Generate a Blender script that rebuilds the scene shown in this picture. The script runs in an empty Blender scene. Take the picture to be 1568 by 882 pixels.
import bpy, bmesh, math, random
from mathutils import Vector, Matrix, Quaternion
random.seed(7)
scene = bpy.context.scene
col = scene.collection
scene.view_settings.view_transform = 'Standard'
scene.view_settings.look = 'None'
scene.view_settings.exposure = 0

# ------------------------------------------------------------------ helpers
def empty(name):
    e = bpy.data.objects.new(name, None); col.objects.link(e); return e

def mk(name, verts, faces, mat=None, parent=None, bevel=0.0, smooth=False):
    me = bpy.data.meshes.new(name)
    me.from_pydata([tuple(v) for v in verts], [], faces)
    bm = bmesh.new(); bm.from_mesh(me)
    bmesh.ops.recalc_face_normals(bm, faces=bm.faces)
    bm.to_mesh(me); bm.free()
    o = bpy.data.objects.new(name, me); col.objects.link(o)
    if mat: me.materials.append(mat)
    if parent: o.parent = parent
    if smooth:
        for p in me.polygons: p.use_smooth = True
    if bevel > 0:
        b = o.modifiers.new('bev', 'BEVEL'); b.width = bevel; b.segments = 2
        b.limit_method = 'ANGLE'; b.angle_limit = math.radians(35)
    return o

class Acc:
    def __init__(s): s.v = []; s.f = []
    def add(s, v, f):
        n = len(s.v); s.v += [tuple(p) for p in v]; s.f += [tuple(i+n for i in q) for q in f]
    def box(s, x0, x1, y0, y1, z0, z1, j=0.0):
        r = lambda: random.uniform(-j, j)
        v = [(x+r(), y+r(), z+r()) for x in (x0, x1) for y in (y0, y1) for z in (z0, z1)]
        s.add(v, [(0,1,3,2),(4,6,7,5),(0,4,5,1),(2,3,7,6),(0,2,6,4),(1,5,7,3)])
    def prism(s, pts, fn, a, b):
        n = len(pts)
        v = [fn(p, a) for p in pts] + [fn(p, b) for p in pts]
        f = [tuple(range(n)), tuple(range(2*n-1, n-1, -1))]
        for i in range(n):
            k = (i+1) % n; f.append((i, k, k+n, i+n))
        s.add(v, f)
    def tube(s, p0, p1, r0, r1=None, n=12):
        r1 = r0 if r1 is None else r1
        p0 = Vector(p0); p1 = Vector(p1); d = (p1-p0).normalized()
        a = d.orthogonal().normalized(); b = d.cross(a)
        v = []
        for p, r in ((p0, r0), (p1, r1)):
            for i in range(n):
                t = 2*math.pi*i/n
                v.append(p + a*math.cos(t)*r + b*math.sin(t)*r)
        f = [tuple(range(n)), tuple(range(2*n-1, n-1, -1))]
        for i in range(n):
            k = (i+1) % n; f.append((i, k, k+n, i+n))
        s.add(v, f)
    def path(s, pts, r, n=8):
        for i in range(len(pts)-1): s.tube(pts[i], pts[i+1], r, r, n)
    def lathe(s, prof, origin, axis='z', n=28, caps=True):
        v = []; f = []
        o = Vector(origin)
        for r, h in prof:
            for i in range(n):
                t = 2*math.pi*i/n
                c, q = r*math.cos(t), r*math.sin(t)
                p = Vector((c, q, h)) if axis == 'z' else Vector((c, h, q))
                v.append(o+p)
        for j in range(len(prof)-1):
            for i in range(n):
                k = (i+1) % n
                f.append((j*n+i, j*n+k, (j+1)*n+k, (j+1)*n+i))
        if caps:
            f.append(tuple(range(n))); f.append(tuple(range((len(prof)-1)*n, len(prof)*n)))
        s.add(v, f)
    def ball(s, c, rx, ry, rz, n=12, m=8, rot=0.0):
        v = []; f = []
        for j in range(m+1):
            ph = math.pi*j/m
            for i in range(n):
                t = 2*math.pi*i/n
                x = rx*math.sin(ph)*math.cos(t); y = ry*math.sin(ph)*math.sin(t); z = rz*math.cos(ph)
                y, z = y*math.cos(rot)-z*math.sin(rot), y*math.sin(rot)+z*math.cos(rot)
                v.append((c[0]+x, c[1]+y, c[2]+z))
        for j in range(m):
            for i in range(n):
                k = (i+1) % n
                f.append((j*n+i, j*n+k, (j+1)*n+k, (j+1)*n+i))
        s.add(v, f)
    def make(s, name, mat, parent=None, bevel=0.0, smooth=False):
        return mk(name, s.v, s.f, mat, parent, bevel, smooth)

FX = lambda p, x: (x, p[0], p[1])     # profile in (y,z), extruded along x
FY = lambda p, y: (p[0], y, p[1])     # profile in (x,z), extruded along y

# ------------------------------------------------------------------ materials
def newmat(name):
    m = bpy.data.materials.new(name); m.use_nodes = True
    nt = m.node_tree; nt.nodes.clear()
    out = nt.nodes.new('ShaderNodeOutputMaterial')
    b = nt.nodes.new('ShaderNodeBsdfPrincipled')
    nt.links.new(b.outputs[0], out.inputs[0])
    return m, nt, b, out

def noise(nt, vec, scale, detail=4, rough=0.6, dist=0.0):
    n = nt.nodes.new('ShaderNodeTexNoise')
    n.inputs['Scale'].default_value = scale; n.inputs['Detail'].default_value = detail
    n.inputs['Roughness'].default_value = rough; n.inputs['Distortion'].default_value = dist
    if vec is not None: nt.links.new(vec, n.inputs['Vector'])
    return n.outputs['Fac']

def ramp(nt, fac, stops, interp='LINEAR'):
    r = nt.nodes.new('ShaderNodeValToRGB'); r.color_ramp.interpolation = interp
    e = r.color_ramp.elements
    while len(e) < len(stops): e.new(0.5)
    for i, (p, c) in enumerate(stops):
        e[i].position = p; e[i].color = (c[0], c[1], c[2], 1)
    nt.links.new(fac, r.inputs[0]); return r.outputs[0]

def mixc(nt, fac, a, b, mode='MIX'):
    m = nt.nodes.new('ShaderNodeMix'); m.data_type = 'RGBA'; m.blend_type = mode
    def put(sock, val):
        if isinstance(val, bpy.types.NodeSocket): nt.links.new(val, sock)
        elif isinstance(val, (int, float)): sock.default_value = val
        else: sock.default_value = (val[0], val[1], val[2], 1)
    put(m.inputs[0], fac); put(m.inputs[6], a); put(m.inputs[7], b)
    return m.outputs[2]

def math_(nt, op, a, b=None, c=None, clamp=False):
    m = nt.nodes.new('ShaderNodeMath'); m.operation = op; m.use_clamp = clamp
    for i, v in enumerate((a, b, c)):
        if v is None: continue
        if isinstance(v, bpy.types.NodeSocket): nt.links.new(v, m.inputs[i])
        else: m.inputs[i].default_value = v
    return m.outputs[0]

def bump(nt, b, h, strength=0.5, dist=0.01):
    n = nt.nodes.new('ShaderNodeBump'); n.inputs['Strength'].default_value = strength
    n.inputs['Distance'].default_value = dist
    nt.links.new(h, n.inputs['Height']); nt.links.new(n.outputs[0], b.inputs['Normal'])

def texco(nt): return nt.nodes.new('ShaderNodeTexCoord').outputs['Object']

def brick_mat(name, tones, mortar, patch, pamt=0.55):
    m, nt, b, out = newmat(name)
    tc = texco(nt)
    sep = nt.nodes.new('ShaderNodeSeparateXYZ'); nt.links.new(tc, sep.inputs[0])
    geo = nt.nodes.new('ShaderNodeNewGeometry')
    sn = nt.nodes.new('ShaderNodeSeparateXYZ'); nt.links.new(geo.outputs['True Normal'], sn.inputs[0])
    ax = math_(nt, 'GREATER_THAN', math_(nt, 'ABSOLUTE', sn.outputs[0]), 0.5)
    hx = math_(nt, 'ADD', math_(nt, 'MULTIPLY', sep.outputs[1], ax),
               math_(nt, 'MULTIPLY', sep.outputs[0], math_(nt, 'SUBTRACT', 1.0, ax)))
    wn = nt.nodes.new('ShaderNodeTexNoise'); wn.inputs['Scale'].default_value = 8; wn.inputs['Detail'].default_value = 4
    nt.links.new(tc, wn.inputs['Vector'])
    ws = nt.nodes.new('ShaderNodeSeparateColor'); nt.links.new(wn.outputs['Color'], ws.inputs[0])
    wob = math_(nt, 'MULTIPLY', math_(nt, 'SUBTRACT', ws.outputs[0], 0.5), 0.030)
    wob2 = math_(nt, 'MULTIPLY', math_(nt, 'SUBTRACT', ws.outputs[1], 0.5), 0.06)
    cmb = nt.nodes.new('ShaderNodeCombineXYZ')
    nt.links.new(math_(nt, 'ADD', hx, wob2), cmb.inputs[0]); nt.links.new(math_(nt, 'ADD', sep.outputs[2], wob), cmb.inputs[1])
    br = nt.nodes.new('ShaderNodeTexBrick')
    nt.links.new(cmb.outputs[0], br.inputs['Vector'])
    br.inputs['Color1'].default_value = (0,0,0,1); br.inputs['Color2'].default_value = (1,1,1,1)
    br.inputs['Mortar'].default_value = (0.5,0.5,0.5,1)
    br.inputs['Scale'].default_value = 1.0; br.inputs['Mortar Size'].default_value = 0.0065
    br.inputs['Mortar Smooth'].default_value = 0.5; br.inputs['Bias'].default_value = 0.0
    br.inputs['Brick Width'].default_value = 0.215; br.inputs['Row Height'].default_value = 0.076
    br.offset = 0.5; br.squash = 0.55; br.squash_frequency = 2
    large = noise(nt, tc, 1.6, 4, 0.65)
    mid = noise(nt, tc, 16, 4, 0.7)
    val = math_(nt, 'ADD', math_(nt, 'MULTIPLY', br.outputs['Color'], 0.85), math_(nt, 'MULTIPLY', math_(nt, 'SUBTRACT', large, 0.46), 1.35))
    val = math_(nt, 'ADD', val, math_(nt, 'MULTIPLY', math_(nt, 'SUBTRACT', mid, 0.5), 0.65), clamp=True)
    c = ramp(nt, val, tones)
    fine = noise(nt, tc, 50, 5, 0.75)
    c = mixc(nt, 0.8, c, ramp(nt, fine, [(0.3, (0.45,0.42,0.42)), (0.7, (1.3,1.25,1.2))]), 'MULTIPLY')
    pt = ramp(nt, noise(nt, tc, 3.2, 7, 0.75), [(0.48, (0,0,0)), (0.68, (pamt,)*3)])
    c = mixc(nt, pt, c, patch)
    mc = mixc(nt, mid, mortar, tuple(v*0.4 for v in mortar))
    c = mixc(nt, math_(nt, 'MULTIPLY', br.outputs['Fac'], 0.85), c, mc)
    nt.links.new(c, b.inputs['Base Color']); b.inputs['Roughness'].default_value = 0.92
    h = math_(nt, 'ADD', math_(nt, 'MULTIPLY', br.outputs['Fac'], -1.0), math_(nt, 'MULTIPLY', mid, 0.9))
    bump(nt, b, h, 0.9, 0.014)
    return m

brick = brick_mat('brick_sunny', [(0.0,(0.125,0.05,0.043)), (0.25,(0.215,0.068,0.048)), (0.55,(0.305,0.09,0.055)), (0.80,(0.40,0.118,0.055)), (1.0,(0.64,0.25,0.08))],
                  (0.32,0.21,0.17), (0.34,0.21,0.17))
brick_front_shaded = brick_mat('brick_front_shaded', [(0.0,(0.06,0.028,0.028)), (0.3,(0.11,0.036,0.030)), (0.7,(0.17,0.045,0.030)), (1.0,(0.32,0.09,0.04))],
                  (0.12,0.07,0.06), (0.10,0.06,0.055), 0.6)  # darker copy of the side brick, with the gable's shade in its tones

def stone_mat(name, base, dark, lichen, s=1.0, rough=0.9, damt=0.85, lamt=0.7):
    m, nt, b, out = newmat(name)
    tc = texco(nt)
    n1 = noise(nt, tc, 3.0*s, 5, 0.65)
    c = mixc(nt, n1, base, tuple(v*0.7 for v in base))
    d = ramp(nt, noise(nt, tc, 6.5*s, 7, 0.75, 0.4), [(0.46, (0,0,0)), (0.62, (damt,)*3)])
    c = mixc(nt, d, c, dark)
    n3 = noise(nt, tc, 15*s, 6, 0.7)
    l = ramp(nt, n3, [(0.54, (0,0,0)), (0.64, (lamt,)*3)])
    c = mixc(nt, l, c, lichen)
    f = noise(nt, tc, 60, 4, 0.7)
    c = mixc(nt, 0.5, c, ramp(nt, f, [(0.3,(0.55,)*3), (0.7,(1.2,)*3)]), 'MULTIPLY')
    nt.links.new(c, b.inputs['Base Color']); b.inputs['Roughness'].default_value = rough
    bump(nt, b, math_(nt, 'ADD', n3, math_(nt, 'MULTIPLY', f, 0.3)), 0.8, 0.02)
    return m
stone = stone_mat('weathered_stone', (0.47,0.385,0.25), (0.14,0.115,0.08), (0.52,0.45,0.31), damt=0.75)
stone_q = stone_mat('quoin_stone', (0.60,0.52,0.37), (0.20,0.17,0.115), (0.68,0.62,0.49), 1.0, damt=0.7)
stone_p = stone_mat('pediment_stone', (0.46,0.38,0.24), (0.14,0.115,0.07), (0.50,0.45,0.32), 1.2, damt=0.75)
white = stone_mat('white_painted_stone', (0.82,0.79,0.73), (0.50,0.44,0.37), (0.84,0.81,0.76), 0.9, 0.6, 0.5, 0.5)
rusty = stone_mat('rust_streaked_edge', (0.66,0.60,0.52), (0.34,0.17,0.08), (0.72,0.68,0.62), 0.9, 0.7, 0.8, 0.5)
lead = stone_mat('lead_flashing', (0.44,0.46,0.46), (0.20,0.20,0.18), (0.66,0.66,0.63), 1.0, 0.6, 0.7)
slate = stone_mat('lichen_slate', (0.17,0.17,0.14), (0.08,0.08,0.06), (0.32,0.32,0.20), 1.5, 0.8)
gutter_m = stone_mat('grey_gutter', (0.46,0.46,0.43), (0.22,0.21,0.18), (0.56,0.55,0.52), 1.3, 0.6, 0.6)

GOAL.
What do the lines above say from the one containing "(0.32,0.21,0.17), (0.34,0.21,0.17))" down to the one containing "(0.12,0.07,0.06), (0.10,0.06,0.055), 0.6)"? Return them exactly, both end lines included, and only them.

WRITTEN REPLY.
                  (0.32,0.21,0.17), (0.34,0.21,0.17))
brick_front_shaded = brick_mat('brick_front_shaded', [(0.0,(0.06,0.028,0.028)), (0.3,(0.11,0.036,0.030)), (0.7,(0.17,0.045,0.030)), (1.0,(0.32,0.09,0.04))],
                  (0.12,0.07,0.06), (0.10,0.06,0.055), 0.6)  # darker copy of the side brick, with the gable's shade in its tones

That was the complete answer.